Only by proceeding in this manner will we learn which may be most effective: to implement one type of solution to be followed by another as the effectiveness of the first diminishes, or to implement a range of solutions, some collaterally and some in sequence. Only in this way will we be able to decide that we may need all three classes of hazard mitigation measures as opposed to just a preferred one.

Whatever the ultimate outcome of this analysis may be, let us exhaust our efforts to test whether regional protection may be an effective and feasible option for South Florida.

Toward this objective I and Mitigat.com, Inc. offer our considerable expertise in the fields of vulnerability assessment, risk assessment, hazards assessment, hazard mitigation,  adaptation of the built environment, and our knowledge of storm surge and sea level rise impacts on the built-environment and infrastructure, towards the effort outlined above. I invite my many talented colleagues in the research and design sectors to join me, and others, in rising to the challenge.

1st Emergency Management Theory and Research Workshop

A flurry of major disaster declarations in the late 1980s and early 1990s reminded everyone  that we inhabit a vulnerable country and planet.

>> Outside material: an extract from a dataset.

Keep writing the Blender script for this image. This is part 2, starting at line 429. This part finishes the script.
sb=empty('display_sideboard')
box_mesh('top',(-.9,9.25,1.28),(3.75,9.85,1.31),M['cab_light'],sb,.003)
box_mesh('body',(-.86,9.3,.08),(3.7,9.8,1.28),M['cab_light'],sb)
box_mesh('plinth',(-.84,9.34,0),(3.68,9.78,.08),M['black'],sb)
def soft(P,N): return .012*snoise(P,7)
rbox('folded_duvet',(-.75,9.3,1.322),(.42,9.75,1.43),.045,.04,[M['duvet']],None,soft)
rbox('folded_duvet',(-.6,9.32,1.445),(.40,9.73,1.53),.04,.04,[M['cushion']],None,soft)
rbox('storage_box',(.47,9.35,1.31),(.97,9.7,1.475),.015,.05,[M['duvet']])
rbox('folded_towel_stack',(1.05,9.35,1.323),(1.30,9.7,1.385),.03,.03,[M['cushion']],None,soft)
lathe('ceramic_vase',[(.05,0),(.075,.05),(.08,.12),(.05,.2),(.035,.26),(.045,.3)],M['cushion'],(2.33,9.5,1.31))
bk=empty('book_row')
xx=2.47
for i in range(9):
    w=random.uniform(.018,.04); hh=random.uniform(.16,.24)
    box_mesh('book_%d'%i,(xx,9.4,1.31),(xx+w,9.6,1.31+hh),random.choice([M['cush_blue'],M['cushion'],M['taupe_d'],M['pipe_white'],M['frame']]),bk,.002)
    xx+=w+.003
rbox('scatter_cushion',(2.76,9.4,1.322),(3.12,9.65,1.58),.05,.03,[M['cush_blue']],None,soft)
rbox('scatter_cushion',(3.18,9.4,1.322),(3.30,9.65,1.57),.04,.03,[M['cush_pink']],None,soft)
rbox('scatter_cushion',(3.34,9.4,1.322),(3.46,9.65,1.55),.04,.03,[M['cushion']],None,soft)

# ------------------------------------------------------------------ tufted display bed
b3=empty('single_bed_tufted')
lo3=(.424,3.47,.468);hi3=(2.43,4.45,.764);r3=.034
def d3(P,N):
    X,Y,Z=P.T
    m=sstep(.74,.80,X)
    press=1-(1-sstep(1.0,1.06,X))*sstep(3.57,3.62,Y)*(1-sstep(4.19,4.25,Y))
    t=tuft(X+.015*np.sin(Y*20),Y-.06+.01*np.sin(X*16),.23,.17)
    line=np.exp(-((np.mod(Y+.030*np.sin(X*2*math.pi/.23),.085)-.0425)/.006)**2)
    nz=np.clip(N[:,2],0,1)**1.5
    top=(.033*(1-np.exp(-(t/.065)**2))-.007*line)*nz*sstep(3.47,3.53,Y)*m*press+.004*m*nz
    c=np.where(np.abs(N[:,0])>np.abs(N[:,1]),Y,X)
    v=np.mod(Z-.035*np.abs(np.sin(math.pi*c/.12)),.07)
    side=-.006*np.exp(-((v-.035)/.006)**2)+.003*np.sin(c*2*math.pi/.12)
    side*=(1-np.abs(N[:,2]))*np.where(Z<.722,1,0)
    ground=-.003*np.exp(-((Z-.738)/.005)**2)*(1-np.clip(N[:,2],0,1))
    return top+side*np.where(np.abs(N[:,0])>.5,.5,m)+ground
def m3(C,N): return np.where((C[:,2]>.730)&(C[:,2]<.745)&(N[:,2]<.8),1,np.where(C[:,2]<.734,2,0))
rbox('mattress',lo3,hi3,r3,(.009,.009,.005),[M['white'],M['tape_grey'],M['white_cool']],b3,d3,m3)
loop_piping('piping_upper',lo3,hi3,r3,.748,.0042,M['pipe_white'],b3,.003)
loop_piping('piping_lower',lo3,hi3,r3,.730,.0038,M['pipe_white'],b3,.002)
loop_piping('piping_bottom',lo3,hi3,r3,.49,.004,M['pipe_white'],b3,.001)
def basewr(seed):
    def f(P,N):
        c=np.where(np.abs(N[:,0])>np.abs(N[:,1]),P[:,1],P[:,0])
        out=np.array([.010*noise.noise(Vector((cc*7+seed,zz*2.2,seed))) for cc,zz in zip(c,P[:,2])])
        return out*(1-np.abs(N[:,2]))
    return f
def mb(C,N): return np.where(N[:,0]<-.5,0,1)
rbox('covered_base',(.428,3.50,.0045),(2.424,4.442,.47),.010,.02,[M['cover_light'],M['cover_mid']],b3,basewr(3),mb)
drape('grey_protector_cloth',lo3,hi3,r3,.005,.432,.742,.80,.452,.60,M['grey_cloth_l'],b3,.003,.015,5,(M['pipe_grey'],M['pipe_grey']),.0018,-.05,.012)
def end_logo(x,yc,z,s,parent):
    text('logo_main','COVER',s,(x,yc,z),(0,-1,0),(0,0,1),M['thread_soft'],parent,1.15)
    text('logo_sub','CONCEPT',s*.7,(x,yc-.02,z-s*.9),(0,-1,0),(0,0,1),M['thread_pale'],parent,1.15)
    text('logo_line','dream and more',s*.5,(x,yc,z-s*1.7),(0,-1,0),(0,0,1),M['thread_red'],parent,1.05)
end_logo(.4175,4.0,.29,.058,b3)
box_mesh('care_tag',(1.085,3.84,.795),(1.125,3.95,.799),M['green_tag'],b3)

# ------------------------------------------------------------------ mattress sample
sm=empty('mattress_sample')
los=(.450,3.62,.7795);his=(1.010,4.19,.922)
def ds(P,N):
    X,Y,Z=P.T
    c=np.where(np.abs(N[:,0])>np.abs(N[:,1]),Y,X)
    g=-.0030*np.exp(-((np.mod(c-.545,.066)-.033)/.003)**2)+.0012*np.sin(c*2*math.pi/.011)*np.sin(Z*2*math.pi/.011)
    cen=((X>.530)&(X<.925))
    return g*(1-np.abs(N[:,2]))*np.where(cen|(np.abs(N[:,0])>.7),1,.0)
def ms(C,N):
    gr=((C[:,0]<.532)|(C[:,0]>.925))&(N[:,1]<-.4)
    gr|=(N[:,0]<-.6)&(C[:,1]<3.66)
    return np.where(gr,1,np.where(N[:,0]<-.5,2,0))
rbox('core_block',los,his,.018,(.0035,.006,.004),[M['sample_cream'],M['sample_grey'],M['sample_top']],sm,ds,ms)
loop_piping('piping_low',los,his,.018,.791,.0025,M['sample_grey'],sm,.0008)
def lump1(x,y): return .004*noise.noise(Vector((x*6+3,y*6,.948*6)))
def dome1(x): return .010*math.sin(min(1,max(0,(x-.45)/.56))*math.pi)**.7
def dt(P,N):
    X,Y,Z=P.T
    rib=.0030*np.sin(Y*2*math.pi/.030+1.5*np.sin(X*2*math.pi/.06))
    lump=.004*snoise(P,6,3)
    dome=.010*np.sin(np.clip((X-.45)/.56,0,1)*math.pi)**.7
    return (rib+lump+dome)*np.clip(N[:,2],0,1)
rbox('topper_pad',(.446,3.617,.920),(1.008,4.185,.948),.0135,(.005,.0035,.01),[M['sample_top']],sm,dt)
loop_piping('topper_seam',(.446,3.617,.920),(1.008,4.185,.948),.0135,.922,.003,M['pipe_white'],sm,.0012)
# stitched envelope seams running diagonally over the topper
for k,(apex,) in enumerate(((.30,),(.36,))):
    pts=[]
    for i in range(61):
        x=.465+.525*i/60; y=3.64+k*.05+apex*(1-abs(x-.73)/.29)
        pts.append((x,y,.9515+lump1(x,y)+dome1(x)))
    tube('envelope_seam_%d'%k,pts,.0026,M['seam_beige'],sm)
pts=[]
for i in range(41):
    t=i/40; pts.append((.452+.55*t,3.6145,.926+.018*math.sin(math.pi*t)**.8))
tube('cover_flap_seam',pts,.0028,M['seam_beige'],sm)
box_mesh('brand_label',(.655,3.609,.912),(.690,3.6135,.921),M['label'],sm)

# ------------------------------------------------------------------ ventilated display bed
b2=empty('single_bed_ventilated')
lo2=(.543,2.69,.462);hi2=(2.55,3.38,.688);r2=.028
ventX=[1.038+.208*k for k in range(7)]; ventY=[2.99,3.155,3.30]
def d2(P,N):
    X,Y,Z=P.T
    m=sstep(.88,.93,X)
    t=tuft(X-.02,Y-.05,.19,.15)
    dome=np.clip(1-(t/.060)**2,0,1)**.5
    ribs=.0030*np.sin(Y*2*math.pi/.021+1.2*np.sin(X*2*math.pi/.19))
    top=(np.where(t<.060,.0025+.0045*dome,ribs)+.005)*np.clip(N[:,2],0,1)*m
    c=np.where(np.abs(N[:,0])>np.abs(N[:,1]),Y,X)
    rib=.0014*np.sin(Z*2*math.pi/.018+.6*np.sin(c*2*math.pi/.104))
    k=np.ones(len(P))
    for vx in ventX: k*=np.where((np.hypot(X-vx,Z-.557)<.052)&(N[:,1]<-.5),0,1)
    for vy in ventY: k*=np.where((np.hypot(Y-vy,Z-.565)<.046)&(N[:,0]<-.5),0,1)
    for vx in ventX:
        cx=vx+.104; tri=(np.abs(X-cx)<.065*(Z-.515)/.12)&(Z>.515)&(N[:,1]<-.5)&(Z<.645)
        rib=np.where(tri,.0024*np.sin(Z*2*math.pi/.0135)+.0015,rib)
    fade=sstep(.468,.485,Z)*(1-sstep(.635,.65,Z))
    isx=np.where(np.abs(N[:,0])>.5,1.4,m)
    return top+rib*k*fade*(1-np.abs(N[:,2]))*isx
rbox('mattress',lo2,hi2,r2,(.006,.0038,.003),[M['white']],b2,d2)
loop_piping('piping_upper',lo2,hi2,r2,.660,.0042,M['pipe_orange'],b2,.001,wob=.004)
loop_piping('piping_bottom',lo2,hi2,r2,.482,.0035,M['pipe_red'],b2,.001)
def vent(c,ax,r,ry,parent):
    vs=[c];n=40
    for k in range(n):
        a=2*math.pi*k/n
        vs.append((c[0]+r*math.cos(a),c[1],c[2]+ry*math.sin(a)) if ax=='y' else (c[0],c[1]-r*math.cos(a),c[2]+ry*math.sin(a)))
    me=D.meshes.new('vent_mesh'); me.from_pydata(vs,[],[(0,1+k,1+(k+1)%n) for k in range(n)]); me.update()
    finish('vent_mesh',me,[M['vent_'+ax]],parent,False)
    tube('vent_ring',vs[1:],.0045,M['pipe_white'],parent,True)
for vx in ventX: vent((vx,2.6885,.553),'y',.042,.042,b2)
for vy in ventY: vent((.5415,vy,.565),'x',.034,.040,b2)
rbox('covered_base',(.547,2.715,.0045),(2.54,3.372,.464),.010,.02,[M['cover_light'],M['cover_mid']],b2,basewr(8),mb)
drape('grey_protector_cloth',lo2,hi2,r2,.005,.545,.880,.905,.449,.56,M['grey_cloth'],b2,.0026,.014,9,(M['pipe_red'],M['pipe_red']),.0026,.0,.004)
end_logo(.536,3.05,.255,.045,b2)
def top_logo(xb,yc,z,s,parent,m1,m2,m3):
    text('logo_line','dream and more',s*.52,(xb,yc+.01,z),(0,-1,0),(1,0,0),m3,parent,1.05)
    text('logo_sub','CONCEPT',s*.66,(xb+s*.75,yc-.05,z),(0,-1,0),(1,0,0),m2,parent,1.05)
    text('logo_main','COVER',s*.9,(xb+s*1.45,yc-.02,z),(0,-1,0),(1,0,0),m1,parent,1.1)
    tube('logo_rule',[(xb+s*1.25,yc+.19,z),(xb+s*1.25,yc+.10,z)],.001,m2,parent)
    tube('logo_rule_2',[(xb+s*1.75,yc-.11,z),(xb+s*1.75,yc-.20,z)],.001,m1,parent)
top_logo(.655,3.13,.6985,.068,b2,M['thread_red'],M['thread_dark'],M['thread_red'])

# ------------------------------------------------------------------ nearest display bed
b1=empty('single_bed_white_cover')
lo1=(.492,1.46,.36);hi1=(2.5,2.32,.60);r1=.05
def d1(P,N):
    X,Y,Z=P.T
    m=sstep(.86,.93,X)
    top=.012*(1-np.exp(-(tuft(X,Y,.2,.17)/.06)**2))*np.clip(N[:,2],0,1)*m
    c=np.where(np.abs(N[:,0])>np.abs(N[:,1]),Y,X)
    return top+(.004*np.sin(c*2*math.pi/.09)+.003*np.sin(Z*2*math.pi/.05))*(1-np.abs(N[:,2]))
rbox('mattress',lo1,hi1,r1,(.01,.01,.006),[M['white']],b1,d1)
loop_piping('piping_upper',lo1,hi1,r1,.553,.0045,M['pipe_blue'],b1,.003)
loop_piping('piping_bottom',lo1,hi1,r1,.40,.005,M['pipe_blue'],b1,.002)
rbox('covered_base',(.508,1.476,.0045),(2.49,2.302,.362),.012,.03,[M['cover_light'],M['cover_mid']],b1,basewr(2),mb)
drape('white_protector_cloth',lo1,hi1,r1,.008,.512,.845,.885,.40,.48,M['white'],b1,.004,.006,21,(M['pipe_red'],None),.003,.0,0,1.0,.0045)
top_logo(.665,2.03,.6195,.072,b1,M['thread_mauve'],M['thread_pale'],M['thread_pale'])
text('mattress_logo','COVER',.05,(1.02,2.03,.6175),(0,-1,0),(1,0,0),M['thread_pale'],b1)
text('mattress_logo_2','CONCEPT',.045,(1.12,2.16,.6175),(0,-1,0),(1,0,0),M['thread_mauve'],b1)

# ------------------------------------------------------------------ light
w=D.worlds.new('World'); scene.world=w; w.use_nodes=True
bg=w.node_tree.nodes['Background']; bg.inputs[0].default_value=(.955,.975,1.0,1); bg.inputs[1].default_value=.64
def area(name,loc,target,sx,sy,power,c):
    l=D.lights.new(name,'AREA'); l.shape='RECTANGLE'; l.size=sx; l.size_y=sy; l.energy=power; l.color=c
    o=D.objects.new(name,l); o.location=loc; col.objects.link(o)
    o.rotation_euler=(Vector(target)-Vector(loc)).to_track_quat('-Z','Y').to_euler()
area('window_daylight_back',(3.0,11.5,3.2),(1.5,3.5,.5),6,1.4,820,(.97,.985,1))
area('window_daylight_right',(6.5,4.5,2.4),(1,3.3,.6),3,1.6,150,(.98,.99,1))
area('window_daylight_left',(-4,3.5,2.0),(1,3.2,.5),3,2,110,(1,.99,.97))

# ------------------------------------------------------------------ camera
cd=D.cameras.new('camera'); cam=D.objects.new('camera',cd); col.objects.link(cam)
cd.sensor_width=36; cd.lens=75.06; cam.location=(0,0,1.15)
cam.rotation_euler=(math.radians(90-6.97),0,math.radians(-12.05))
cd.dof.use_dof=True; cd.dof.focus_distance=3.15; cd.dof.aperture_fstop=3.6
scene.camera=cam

In 1989  major hurricane HUGO  made landfall in South Carolina and the 7.1 magnitude LOMA PRIETA earthquake, which hit the San Francisco Bay area, brought death and devastation to both coasts in the U.S.. 1992 brought another double impact by way of category 5 Hurricane ANDREW, the first named storm of a rather  slow Atlantic hurricane season, which devastated the southern region of Miami-Dade County, Florida in late August, while another major hurricane by the name of INIKI devastated Kauai, in the state of Hawaii on September 11. The MIDWEST FLOODS of 1993 were of epic proportions in terms of the magnitude of the hazard and the human suffering they caused. In 1994 the magnitude 6.7 NORTHRIDGE earthquake caused 60 deaths and extensive structural damage, and loss of property in southern California.

Six years and six major disasters that caught many by surprise or largely unprepared. Six events that raised numerous questions about the capabilities, quality and state of readiness of our emergency management resources at the federal, state and local levels. Six major hits from Mother Nature that motivated FEMA to reinvent itself, together with emergency management infrastructure at the state and local levels. These disasters also generated a new model of emergency management where mitigation became the core, around which the traditional pillars of preparedness, response and recovery must be exercised. Relative to this FEMA’s Director declared that “mitigation  is the foundation of emergency management during a ceremony to launch the “National Mitigation Strategy“.

Two rather significant developments  during this time were: (a) the realization that there was an urgent need to professionalize the emergency management sector across the nation, and (b) the discovery that in a nation with a vast and rich infrastructure of higher education, less than 1% of the total number of universities and colleges had any kind of an offering in the field of emergency management, be it by way of regular courses, seminars, certificate or degree programs. What a dilemma! Even if we wanted to create professionals in the field of emergency management, meaning individuals with approved higher education course work and preferably degrees, the stark and problematic reality was that at the time our wealth of universities and colleges had practically nothing to offer to help in this endeavor.

The shock of this findings caused FEMA to launch in 1994 its Higher Education Project,based at the Emergency Management Institute (EMI) in Emmitsburg, MD, with the objective of motivating institutions of higher learning across the USA to start including content related to all aspects of emergency management in their curricula, and also to work toward the development of degree program at the baccalaureate or advanced degree levels. The rest is history; over the years since than historic launch date, the High-Ed program has continuously added universities and colleges to a growing list of institutions of higher learning that now offer degrees ranging from bachelor’s to a Ph.D.  in a wide ranging wealth of topics.

Twenty years later, this June 1 -5  FEMA will hold its 2014 Higher Education Summit at EMI and, for the first time will also hold its 1st Emergency Management Theory and Research Workshop, where invited designated emergency management scholars will share their experiences in designing and teaching courses that are relevant to the field.

I am honored to be among those invited emergency management scholars and will be presenting on the topic of ‘Teaching about Vulnerability and Mitigation: An empirical approach‘. I will be sharing how I progressed from educating federal, state and local staff in the field while conducting damage assessments during the post-hurricane Andrew recovery phase in 1992/1993, to designing and organizing training workshops in hazard mitigation, to designing and introducing two graduate-level courses in Hazard Mitigation and Vulnerability Assessment that I taught for sixteen years. I will also present on how I added other educational offerings to respond to demand at two opposite extremes, one was an offering known as ‘Developing a culture of mitigation through education‘ for K-12 schools that was recognized as an example of ‘Best Mitigation Practices’ by FEMA in 2005, and the other a continuing education program for emergency management practitioners and professionals in several fields known as the ‘Emergency Management and Hazard Mitigation Certificate Program‘. One key aspect of my talk will be how I managed to blend empirical knowledge acquired from field observation of damaged buildings, with applied research under the state of Florida funded ‘Residential Construction Mitigation Program‘, and the implementation of hundreds of actual ‘brick and mortar’ mitigation projects, into highly practical and interactive course offerings without textbooks, but with a wealth of real-life examples that students could see and study.

I am looking forward to a rewarding and exciting experience as I prepare to participate in the 1st Emergency Management Theory and Research Workshop, and the 2014 Higher Education Summit. I shall report on my experience upon my return to the home base!